SUSTAINABLE GARDENING
Growing your own food and preserving the life cycle of your outdoors is critical for those eager to adapt into an active green state of mind. Making the effort to start practicing sustainable gardening begins with utilizing organic methods for growing plants and vegetables.
This means avoiding the use of any chemical solutions to temporarily boost the vitality of your collection of plants, vegetables, flowers and more. These chemical products are completely unnecessary. Composting enriches the life of your soils to a degree that sprays and other liquid alternatives never will. Using compost will have one of the biggest impacts for creating a sustainable garden. Recycling and reusing materials in your garden is another easy first step in sustainable gardening that will guarantee a cleaner and more efficient garden for your yard in the long run.
SOLAR PRODUCTS
It’s important to know that Colorado is ranked 9th in the U.S. for sun impact and Denver is tied for 7th sunniest city. Boulder County homeowners who are considering solar should know that roofless solar is now a viable and convenient solution offered by the Clean Energy Collective. The organization itself has been making progressive strides in environmentally sustainable practices that are having a national impact. Since establishing the country’s first community-owned solar array near El Jebel, Colorado in 2010, CEC has built or is currently developing more than 175 RooflessSolar™ projects with 32 utility partners across 17 states, serving thousands of customers and representing more than 400 megawatts of community solar capacity. The collective also maintains community-owned solar gardens that are expanding the possibilities for solar technologies to even greater heights.

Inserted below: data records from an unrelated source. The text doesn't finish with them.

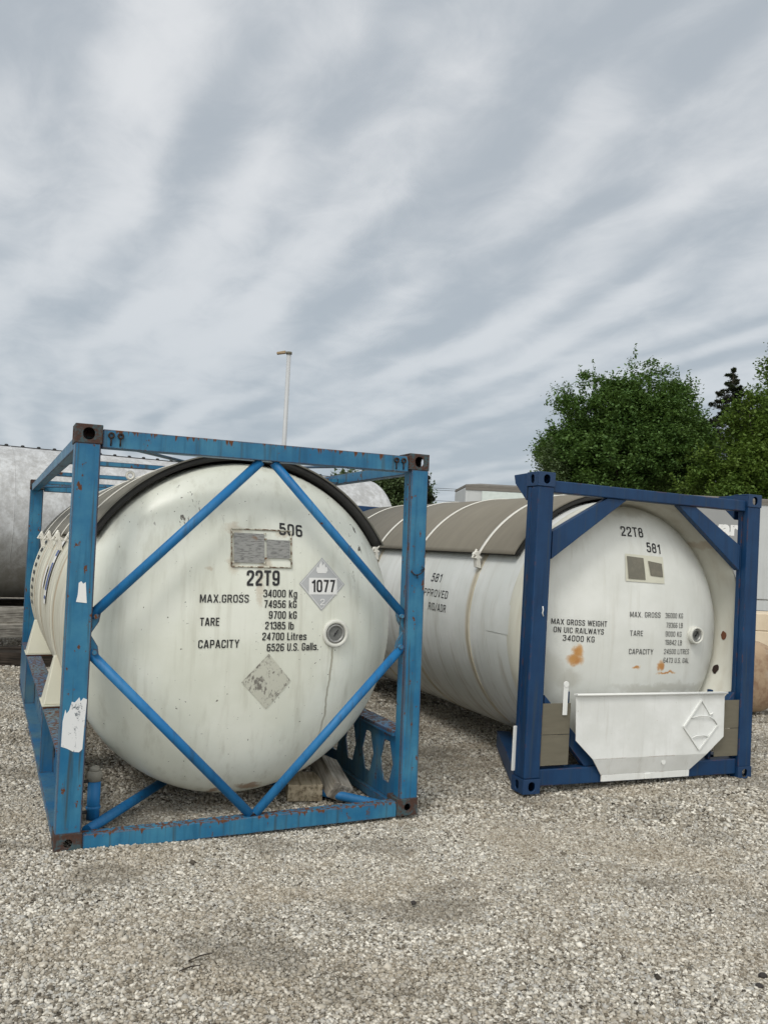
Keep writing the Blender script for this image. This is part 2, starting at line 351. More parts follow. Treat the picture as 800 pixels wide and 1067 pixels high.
M['shieldA'] = shield_mat('grey_sun_shield', (0.13, 0.125, 0.105), (0.23, 0.22, 0.19))
M['shieldB'] = shield_mat('taupe_sun_shield', (0.14, 0.128, 0.104), (0.24, 0.22, 0.18))
def peel_mat(name, base, dark, thr=0.52):
    m, t = mat(name); co = objco(t); n1 = t.noise(t.vmul(co, (9, 9, 4)), 1.6, 7, 0.72, 0.6); n2 = t.noise(co, 50, 5, 0.7)
    finish(t, t.mix(t.ss(t.m('ADD', t.m('MULTIPLY', n1, 0.65), t.m('MULTIPLY', n2, 0.35)), thr, thr+0.07), base, dark), 0.7, n2, 0.2, 0.002)
    return m
M['peeled'] = peel_mat('peeled_placard_glue', (0.50, 0.50, 0.43), (0.17, 0.16, 0.14), 0.50)
M['chipped_white'] = peel_mat('chipped_white_patch', (0.66, 0.67, 0.68), (0.05, 0.07, 0.09), 0.525)
m, t = mat('data_plate_metal'); co = objco(t); n1 = t.noise(co, 35, 5, 0.65); ln = t.noise(t.vmul(co, (22, 1, 130)), 1.0, 3)
c0 = t.mix(n1, (0.22, 0.22, 0.21), (0.30, 0.30, 0.29)); c0 = t.mix(t.m('MULTIPLY', t.ss(ln, 0.50, 0.60), 0.6), c0, (0.06, 0.06, 0.06))
finish(t, t.mix(t.m('MULTIPLY', t.ss(t.noise(co, 12, 4), 0.62, 0.72), 0.7), c0, (0.17, 0.09, 0.04)), 0.5, ln, 0.1, 0.002, 0.3); M['plate'] = m
m, t = mat('blank_plate_taupe'); co = objco(t); n1 = t.noise(co, 20, 5, 0.65)
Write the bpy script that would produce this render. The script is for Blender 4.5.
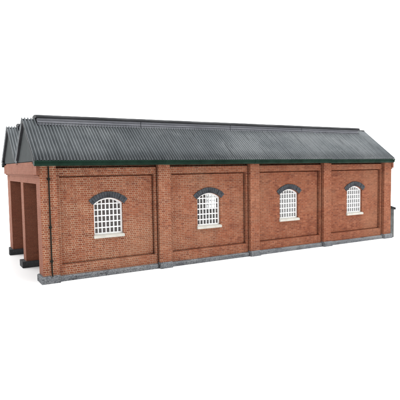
import bpy, bmesh, math, random
from mathutils import Matrix, Vector

# ------------------------------------------------------------------ clearing
for o in list(bpy.data.objects):
    bpy.data.objects.remove(o)
scene = bpy.context.scene
C = scene.collection
S = 0.06                       # one bay of the model is 60 mm
random.seed(7)

# ------------------------------------------------------------------ camera
CX, CY, CZ = -0.7652, -3.7451, 0.9024
YAW, PITCH, ROLL, F400 = 0.5280, -0.0727, -0.0146, 466.71
cam = bpy.data.cameras.new('camera')
camo = bpy.data.objects.new('camera', cam)
C.objects.link(camo)
fw = Vector((math.sin(YAW) * math.cos(PITCH), math.cos(YAW) * math.cos(PITCH), math.sin(PITCH)))
rt = Vector((math.cos(YAW), -math.sin(YAW), 0))
up = rt.cross(fw)
c_, s_ = math.cos(ROLL), math.sin(ROLL)
rt2 = c_ * rt + s_ * up
up2 = -s_ * rt + c_ * up
M = Matrix((rt2, up2, -fw)).transposed().to_4x4()
M.translation = Vector((CX, CY, CZ)) * S
camo.matrix_world = M
cam.sensor_width = 36
cam.lens = F400 / 400 * 36
cam.shift_x = -0.0516 / 400
cam.shift_y = 0.952 / 400
cam.clip_start = 0.005
cam.clip_end = 60
scene.camera = camo

# ------------------------------------------------------------------ world and lamps (white studio)
W = bpy.data.worlds.new('World')
scene.world = W
W.use_nodes = True
bg = W.node_tree.nodes['Background']
bg.inputs[0].default_value = (1.0, 1.0, 1.0, 1)
bg.inputs[1].default_value = 0.36


def softbox(name, loc, target, size, size_y, power, col=(1, 1, 1)):
    l = bpy.data.lights.new(name, 'AREA')
    l.shape = 'RECTANGLE'
    l.size, l.size_y = size * S, size_y * S
    l.energy = power * S * S
    l.color = col
    o = bpy.data.objects.new(name, l)
    C.objects.link(o)
    o.location = Vector(loc) * S
    d = (Vector(target) - Vector(loc)).normalized()
    o.rotation_euler = d.to_track_quat('-Z', 'Y').to_euler()
    return o


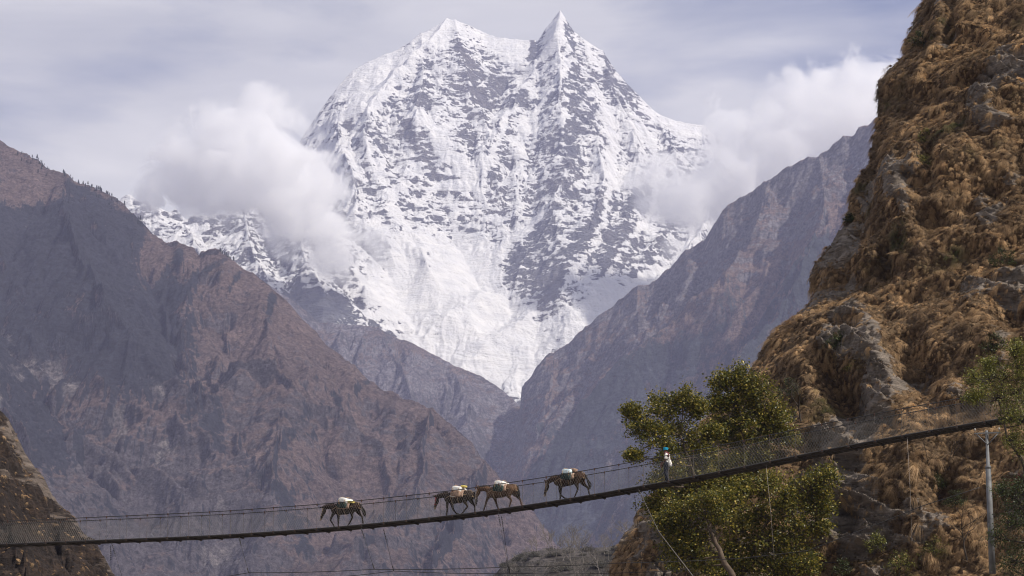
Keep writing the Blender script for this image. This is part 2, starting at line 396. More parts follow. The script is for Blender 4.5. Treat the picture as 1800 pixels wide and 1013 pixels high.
def maskA(X, Y, Z, nz, gx, gy, H, tt, A):
    a, e = inv_px(X, Y, Z)
    # world regions of the massif, in metres across and up
    def blob(px, py, rx, ry):
        a0, e0 = ae(px, py); return np.exp(-(((a - a0) * F / rx) ** 2 + ((e - e0) * F / ry) ** 2))
    s = 0.65 + 1.35 * (nz - 0.55) + 0.10 * H
    n = fbm2(X / 260, Z / 170, 5, 0.6, 501)
    s = s + 0.30 * n
    wz_ = Z + 0.42 * X * np.sign(-X + 300) * 0.6 + 70 * fbm2(X / 330, Z / 330, 3, 0.5, 521)
    st = fbm2(X / 150, wz_ / 26, 4, 0.6, 511)
    def seg(px, e_, pts):
        best = 1e9
        for (x0, y0, w0), (x1, y1, w1) in zip(pts[:-1], pts[1:]):
            dx = x1 - x0; dy = y1 - y0; u = np.clip(((px - x0) * dx + (e_ - y0) * dy) / (dx * dx + dy * dy), 0, 1)
            best = np.minimum(best, np.hypot(px - x0 - u * dx, e_ - y0 - u * dy) / (w0 + (w1 - w0) * u))
        return np.exp(-best ** 2)
    pyy = 506.5 - F * np.tan(np.arctan(e) - PITCH); pxx = 900 + a * (math.cos(PITCH) - (506.5 - pyy) / F * math.sin(PITCH)) * F
    wob = 9 * fbm2(X / 120, Z / 120, 3, 0.5, 531); pxx = pxx + wob; pyy = pyy + wob * .6
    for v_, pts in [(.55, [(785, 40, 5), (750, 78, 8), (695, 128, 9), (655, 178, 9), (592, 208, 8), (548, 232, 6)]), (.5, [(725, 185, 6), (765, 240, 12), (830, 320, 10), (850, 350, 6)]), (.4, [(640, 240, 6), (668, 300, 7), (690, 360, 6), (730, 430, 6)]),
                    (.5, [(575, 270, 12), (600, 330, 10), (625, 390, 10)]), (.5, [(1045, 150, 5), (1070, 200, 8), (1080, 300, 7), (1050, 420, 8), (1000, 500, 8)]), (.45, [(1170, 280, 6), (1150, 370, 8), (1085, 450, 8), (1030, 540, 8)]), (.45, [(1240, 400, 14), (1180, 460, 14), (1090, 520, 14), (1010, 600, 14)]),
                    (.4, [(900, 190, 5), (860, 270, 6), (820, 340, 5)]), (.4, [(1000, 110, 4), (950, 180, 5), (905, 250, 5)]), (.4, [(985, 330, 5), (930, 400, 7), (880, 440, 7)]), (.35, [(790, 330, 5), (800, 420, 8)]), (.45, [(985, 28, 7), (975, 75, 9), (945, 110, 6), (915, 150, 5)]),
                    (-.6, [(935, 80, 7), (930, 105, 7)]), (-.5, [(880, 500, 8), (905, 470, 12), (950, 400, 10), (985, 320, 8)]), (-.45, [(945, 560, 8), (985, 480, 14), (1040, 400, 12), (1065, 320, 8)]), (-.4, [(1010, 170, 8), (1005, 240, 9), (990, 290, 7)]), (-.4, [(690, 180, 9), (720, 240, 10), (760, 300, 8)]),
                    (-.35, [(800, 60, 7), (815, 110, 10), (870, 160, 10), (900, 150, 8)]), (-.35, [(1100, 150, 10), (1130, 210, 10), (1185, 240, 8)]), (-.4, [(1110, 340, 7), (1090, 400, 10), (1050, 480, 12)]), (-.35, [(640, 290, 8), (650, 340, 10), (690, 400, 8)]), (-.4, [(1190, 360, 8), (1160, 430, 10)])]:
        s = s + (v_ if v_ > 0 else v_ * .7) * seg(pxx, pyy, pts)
    s = s + 0.2 * st
    up = 0
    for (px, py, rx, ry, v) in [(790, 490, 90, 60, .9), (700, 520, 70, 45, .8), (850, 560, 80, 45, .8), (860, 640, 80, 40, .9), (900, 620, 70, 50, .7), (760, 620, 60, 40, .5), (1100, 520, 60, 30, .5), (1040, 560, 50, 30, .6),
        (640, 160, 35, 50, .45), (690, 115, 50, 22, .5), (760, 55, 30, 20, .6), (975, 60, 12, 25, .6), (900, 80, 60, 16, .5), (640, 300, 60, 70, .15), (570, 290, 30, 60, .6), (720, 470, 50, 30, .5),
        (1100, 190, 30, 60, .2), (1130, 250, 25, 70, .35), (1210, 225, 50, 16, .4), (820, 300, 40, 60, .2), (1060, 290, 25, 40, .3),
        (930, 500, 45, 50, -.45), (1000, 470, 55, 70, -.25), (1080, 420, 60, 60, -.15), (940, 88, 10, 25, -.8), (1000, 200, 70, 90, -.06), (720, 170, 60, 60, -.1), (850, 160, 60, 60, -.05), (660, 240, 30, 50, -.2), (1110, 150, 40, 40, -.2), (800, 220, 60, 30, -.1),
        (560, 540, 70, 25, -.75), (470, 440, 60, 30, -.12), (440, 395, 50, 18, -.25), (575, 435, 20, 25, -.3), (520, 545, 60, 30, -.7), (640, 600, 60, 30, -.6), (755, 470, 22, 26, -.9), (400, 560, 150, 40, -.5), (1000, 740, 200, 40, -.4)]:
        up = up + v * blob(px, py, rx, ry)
    return {'snow': np.clip(s + up, -0.6, 1.6)}
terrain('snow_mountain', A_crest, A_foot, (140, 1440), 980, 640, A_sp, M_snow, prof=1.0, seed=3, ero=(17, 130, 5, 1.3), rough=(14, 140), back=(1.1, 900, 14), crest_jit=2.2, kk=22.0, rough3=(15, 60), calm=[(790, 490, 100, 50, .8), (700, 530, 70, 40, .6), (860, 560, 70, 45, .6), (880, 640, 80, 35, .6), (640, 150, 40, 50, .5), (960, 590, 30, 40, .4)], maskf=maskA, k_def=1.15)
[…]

Colorado is an energy leader, if not THE leader, and is accredited for being the first state in the nation to adopt renewable energy standards, way back in 2004. Colorado Energy Office Director Jeff Ackermann stated, “Colorado has always been a leader in renewable energy, and now we take another innovative step forward as we create community solar models that are more affordable and available to Colorado rural electric cooperatives and the low-income communities they serve,” Cost of Solar reported. That is, solar cooperatives are working together to have broad, positive impacts on homeowners who can’t afford solar on their own.
BOCO COMPOSTING
Living a BoCo lifestyle is as much about what we take in as what we put out. This means we have to take time to acknowledge our waste and how we deal with it. So let’s talk compost. Did you know the city and county of Boulder have curbside composting? It’s up to you to set it up with your trash hauler, but it’s readily available. The city of Boulder’s Universal Zero Waste Ordinance has made it a requirement for businesses and residents to comply with recycling and composting efforts. After the city enacted a full-scale curbside compost program, businesses such as Western Disposal expanded the size of their compost yard from 4 to 7 acres. This displayed the widescale impact of the composting initiatives put in place by city policy. Why should you compost? Well, let’s see, cost savings, trash reduction, garden improvement, the list goes on.
GREEN BUILDINGS
Green building is defined by the Colorado Green Building Guild as “the practice of increasing the efficiency with which buildings use resources – energy, water, and materials – while reducing building impacts on human health and the environment during the building’s lifecycle – design, construction, operation, maintenance, and removal.” You can visit their website, coloradogreenbuilders.org, for tips and tools anyone could benefit from, from the DIY homeowners making changes to the home they love, the corporate businesses hoping to cut costs and do some good for the world, and the professional contractor building toward a sustainable future. You can sign up at Boulder Green Home Tours for a self-guided tour of glorious energy efficient and environmentally sustainable properties in the area for inspiration and a reason to get out, not that Coloradans need one.
LIVING ROOFS
LotNetwork.com has a list of increasingly popular green building options. One of my favorites include roof cooling (like having a green “living roof”). In fact, living roofs have numerous ecological and aesthetic perks for Colorado homeowners. Intermountain Roofscape Supply is one leading living roof organization in the Rocky Mountain area that has attracted several Boulder residences. The business is family owned with over 15 years of professional horticulture experience. Intermountain has a keen eye for understanding the appropriate plants and vegetation that can be grown on residential rooftops while withstanding Colorado’s dramatic seasonal temperature fluctuations. A few of the benefits for having a living roof include noise reduction, extension of roof life, fire prevention elements, water conservation (can reduce stormwater runoff by 90 annually), and an overall greater attractiveness to your home.